Reproduce the listing below in its entirety. Change nothing.
□ □ □ □ □ □ □
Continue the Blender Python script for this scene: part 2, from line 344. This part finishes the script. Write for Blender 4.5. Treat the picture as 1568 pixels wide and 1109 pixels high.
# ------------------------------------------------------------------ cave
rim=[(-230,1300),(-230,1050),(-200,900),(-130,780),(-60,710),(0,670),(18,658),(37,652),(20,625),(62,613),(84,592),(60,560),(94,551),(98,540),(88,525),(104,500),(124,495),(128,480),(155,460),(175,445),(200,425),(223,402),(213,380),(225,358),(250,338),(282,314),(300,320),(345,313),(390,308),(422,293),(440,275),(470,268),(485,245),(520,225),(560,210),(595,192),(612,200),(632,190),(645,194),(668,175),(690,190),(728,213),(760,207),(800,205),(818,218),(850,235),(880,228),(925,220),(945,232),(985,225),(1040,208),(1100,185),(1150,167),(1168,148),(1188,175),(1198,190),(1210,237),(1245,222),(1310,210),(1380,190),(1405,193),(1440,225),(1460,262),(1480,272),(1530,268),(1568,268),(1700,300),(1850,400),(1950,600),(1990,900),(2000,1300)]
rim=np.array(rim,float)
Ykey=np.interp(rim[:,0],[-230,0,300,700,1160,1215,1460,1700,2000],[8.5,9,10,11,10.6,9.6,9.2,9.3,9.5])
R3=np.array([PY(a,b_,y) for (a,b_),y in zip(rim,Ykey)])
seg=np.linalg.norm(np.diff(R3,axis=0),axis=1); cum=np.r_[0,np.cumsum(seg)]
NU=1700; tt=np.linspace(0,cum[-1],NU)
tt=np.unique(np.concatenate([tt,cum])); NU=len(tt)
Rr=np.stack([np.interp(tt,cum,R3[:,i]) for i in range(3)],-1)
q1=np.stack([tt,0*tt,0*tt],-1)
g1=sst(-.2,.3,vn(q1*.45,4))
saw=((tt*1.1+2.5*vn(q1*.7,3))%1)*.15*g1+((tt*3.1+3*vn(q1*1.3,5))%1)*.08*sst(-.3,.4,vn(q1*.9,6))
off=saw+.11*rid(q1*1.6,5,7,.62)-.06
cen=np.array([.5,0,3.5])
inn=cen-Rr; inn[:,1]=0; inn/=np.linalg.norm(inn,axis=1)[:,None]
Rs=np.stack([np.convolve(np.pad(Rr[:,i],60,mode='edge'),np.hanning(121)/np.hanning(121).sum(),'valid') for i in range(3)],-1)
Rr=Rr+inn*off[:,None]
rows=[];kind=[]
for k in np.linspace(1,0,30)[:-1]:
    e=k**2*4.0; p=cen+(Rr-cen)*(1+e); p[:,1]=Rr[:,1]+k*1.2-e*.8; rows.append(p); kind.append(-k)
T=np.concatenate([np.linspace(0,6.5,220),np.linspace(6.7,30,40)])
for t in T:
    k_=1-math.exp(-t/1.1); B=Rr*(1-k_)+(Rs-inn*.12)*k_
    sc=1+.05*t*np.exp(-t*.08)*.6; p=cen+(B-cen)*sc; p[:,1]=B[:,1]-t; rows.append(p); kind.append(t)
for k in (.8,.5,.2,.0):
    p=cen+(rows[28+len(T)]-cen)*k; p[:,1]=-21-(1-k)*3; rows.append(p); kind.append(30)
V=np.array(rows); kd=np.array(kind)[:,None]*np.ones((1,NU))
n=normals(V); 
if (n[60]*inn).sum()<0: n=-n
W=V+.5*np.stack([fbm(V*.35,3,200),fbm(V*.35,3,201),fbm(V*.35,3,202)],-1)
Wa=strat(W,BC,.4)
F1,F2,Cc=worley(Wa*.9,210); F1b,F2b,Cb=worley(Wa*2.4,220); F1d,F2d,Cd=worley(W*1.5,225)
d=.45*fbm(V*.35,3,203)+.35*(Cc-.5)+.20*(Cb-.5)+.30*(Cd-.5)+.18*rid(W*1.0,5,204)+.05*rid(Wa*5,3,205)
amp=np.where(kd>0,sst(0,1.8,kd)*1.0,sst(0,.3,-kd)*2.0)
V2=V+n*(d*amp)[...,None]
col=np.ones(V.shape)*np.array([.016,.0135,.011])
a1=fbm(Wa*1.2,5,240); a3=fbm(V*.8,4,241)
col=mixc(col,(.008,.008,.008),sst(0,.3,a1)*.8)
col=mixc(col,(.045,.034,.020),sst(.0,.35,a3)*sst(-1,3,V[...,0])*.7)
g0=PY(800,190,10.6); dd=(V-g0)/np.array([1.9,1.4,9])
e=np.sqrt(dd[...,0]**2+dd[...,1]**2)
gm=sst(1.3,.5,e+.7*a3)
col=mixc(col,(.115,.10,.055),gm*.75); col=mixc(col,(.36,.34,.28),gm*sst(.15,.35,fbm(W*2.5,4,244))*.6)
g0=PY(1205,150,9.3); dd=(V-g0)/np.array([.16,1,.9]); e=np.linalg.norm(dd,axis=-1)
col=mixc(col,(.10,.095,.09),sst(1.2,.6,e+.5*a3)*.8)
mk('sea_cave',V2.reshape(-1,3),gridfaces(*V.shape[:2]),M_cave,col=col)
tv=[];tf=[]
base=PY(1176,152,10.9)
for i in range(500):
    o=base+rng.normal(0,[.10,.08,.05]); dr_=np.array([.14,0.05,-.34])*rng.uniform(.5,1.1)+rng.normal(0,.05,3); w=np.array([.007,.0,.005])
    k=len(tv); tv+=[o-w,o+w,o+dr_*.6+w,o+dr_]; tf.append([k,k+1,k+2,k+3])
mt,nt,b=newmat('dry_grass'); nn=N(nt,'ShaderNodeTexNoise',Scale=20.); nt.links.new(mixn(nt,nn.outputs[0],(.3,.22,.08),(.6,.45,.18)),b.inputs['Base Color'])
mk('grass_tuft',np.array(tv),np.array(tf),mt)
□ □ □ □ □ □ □
Written response:
Continue the Blender Python script for this scene: part 2, from line 344. This part finishes the script. Write for Blender 4.5. Treat the picture as 1568 pixels wide and 1109 pixels high.
# ------------------------------------------------------------------ cave
rim=[(-230,1300),(-230,1050),(-200,900),(-130,780),(-60,710),(0,670),(18,658),(37,652),(20,625),(62,613),(84,592),(60,560),(94,551),(98,540),(88,525),(104,500),(124,495),(128,480),(155,460),(175,445),(200,425),(223,402),(213,380),(225,358),(250,338),(282,314),(300,320),(345,313),(390,308),(422,293),(440,275),(470,268),(485,245),(520,225),(560,210),(595,192),(612,200),(632,190),(645,194),(668,175),(690,190),(728,213),(760,207),(800,205),(818,218),(850,235),(880,228),(925,220),(945,232),(985,225),(1040,208),(1100,185),(1150,167),(1168,148),(1188,175),(1198,190),(1210,237),(1245,222),(1310,210),(1380,190),(1405,193),(1440,225),(1460,262),(1480,272),(1530,268),(1568,268),(1700,300),(1850,400),(1950,600),(1990,900),(2000,1300)]
rim=np.array(rim,float)
Ykey=np.interp(rim[:,0],[-230,0,300,700,1160,1215,1460,1700,2000],[8.5,9,10,11,10.6,9.6,9.2,9.3,9.5])
R3=np.array([PY(a,b_,y) for (a,b_),y in zip(rim,Ykey)])
seg=np.linalg.norm(np.diff(R3,axis=0),axis=1); cum=np.r_[0,np.cumsum(seg)]
NU=1700; tt=np.linspace(0,cum[-1],NU)
tt=np.unique(np.concatenate([tt,cum])); NU=len(tt)
Rr=np.stack([np.interp(tt,cum,R3[:,i]) for i in range(3)],-1)
q1=np.stack([tt,0*tt,0*tt],-1)
g1=sst(-.2,.3,vn(q1*.45,4))
saw=((tt*1.1+2.5*vn(q1*.7,3))%1)*.15*g1+((tt*3.1+3*vn(q1*1.3,5))%1)*.08*sst(-.3,.4,vn(q1*.9,6))
off=saw+.11*rid(q1*1.6,5,7,.62)-.06
cen=np.array([.5,0,3.5])
inn=cen-Rr; inn[:,1]=0; inn/=np.linalg.norm(inn,axis=1)[:,None]
Rs=np.stack([np.convolve(np.pad(Rr[:,i],60,mode='edge'),np.hanning(121)/np.hanning(121).sum(),'valid') for i in range(3)],-1)
Rr=Rr+inn*off[:,None]
rows=[];kind=[]
for k in np.linspace(1,0,30)[:-1]:
    e=k**2*4.0; p=cen+(Rr-cen)*(1+e); p[:,1]=Rr[:,1]+k*1.2-e*.8; rows.append(p); kind.append(-k)
T=np.concatenate([np.linspace(0,6.5,220),np.linspace(6.7,30,40)])
for t in T:
    k_=1-math.exp(-t/1.1); B=Rr*(1-k_)+(Rs-inn*.12)*k_
    sc=1+.05*t*np.exp(-t*.08)*.6; p=cen+(B-cen)*sc; p[:,1]=B[:,1]-t; rows.append(p); kind.append(t)
for k in (.8,.5,.2,.0):
    p=cen+(rows[28+len(T)]-cen)*k; p[:,1]=-21-(1-k)*3; rows.append(p); kind.append(30)
V=np.array(rows); kd=np.array(kind)[:,None]*np.ones((1,NU))
n=normals(V); 
if (n[60]*inn).sum()<0: n=-n
W=V+.5*np.stack([fbm(V*.35,3,200),fbm(V*.35,3,201),fbm(V*.35,3,202)],-1)
Wa=strat(W,BC,.4)
F1,F2,Cc=worley(Wa*.9,210); F1b,F2b,Cb=worley(Wa*2.4,220); F1d,F2d,Cd=worley(W*1.5,225)
d=.45*fbm(V*.35,3,203)+.35*(Cc-.5)+.20*(Cb-.5)+.30*(Cd-.5)+.18*rid(W*1.0,5,204)+.05*rid(Wa*5,3,205)
amp=np.where(kd>0,sst(0,1.8,kd)*1.0,sst(0,.3,-kd)*2.0)
V2=V+n*(d*amp)[...,None]
col=np.ones(V.shape)*np.array([.016,.0135,.011])
a1=fbm(Wa*1.2,5,240); a3=fbm(V*.8,4,241)
col=mixc(col,(.008,.008,.008),sst(0,.3,a1)*.8)
col=mixc(col,(.045,.034,.020),sst(.0,.35,a3)*sst(-1,3,V[...,0])*.7)
g0=PY(800,190,10.6); dd=(V-g0)/np.array([1.9,1.4,9])
e=np.sqrt(dd[...,0]**2+dd[...,1]**2)
gm=sst(1.3,.5,e+.7*a3)
col=mixc(col,(.115,.10,.055),gm*.75); col=mixc(col,(.36,.34,.28),gm*sst(.15,.35,fbm(W*2.5,4,244))*.6)
g0=PY(1205,150,9.3); dd=(V-g0)/np.array([.16,1,.9]); e=np.linalg.norm(dd,axis=-1)
col=mixc(col,(.10,.095,.09),sst(1.2,.6,e+.5*a3)*.8)
mk('sea_cave',V2.reshape(-1,3),gridfaces(*V.shape[:2]),M_cave,col=col)
tv=[];tf=[]
base=PY(1176,152,10.9)
for i in range(500):
    o=base+rng.normal(0,[.10,.08,.05]); dr_=np.array([.14,0.05,-.34])*rng.uniform(.5,1.1)+rng.normal(0,.05,3); w=np.array([.007,.0,.005])
    k=len(tv); tv+=[o-w,o+w,o+dr_*.6+w,o+dr_]; tf.append([k,k+1,k+2,k+3])
mt,nt,b=newmat('dry_grass'); nn=N(nt,'ShaderNodeTexNoise',Scale=20.); nt.links.new(mixn(nt,nn.outputs[0],(.3,.22,.08),(.6,.45,.18)),b.inputs['Base Color'])
mk('grass_tuft',np.array(tv),np.array(tf),mt)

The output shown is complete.